Tourism Council of Bhutan (TCB) has proposed three approaches to achieve its vision of taking tourism to the top by 2023.

The council, however, is yet to present the proposal to the Cabinet.

The first approach is to focus on dzongkhags TCB has selected – Lhuentse, Zhemgang, Dagana, Gasa, and Samtse.

TCB’s director general, Dorji Dradhul, at the first national tourism conference last week, said that these dzongkhags were selected based on the tourist arrivals and also because other dzongkhags would be covered while reaching to these dzongkhags.

“We are hoping that the focused dzongkhag approach will be implemented in a project mode,” he said. “A dedicated team will be looking after each of these dzongkhags.”

In project-based approach, the remaining dzongkhags will have a minimum of one project, basically a new tourism product.
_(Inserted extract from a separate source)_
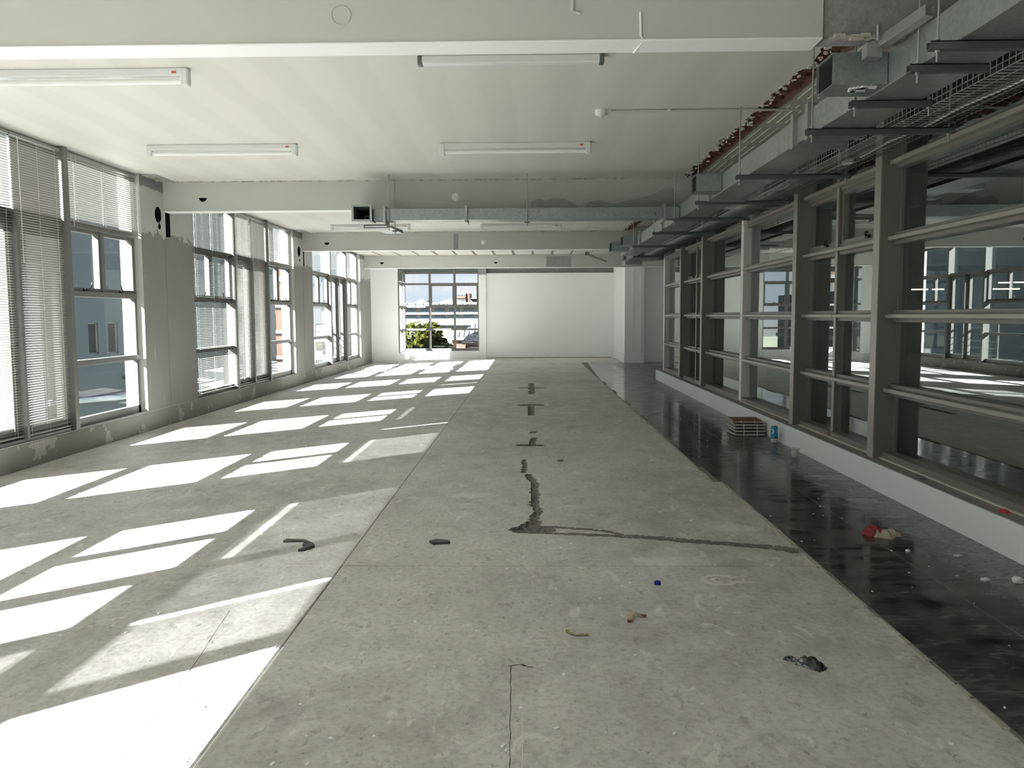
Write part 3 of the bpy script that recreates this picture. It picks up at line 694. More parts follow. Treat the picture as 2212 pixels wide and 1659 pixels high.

For instance, there could be a highland festival in Merak and Sakteng in the east, he said. “This could be one project, but depending on the potential and feasibility, after consultation with the dzongkhags, we could come up with more projects.”

Adventure sports, tourist amenities, waste-based recreational activity, waste management, promotion, services delivery, promotion, and black-necked crane festival were cited some of the examples of the project-based approach.

Dorji Dradhul said that at this point of time, to sustain tourism for all times to come, waste and garbage management was the biggest challenge.

Therefore, under the flagship programme, he said that there would be several projects to help other agencies that were already into this area of work to manage waste.

In terms of promotion, he said that the tourism sector was not able to sell Bhutan as an exclusive destination. “Now, under the flagship programme, with adequate budgetary support, we are hoping to change this scenario.”

The third approach, the accelerated programmes, is support services to achieve the first two approaches.

Policy and regulatory frameworks, promotion and branding, institutional, strengthening research and development, products and attractions, human resources and skills, standards and safeguards are under the accelerated programmes.

Dorji Dradhul pointed out that the tourism sector currently did not have a written policy. “Maybe in the next three months we should be able to table a comprehensive tourism policy.”

He added: “If we are not able to achieve the target by 2023, then in the 13th Plan we should be able to achieve our vision of taking tourism to the top in terms of a revenue generation.”

He said that with the implemention of the flagship programme, tourism gross receipts were expected to increase from Nu 10.6B (billion) in 2018 to about Nu 39.16B in the next five years. Similarly, direct revenue contribution would be over Nu 5.48B, about Nu 3.91 more than in 2018. Receipts and revenue are linked to the arrival growths.

The arrivals are expected to increase from 274,097 to 466,900. The international arrivals are projected at 15 per cent and regional at 11 per cent.

In 2023, the growth is expected to increase by 101.86 per cent (cumulative of the base year).

Under the flagship programme, the sector is expected to increase the ratio of high spending to low spending from 1:3 to 3:1, create over 15,000 additional jobs and to achieve 100 per cent tourist satisfaction level.

Currently, there are more than 2,300 tour operators and over 1,500 tour guides in the country.

“In case we don’t get this flagship programme, the figures estimated to achieve are lower,” he said. Receipts are expected to increase to Nu 13.21B, revenue to Nu 1.85 B and the total arrivals to increase to 306,065.

Increased contribution of tourism to the national economy and rural livelihoods, balanced regional development and seasonal spread of tourism, and enhanced visitor experience of Bhutan as an exclusive destination are the three expected results from the approaches.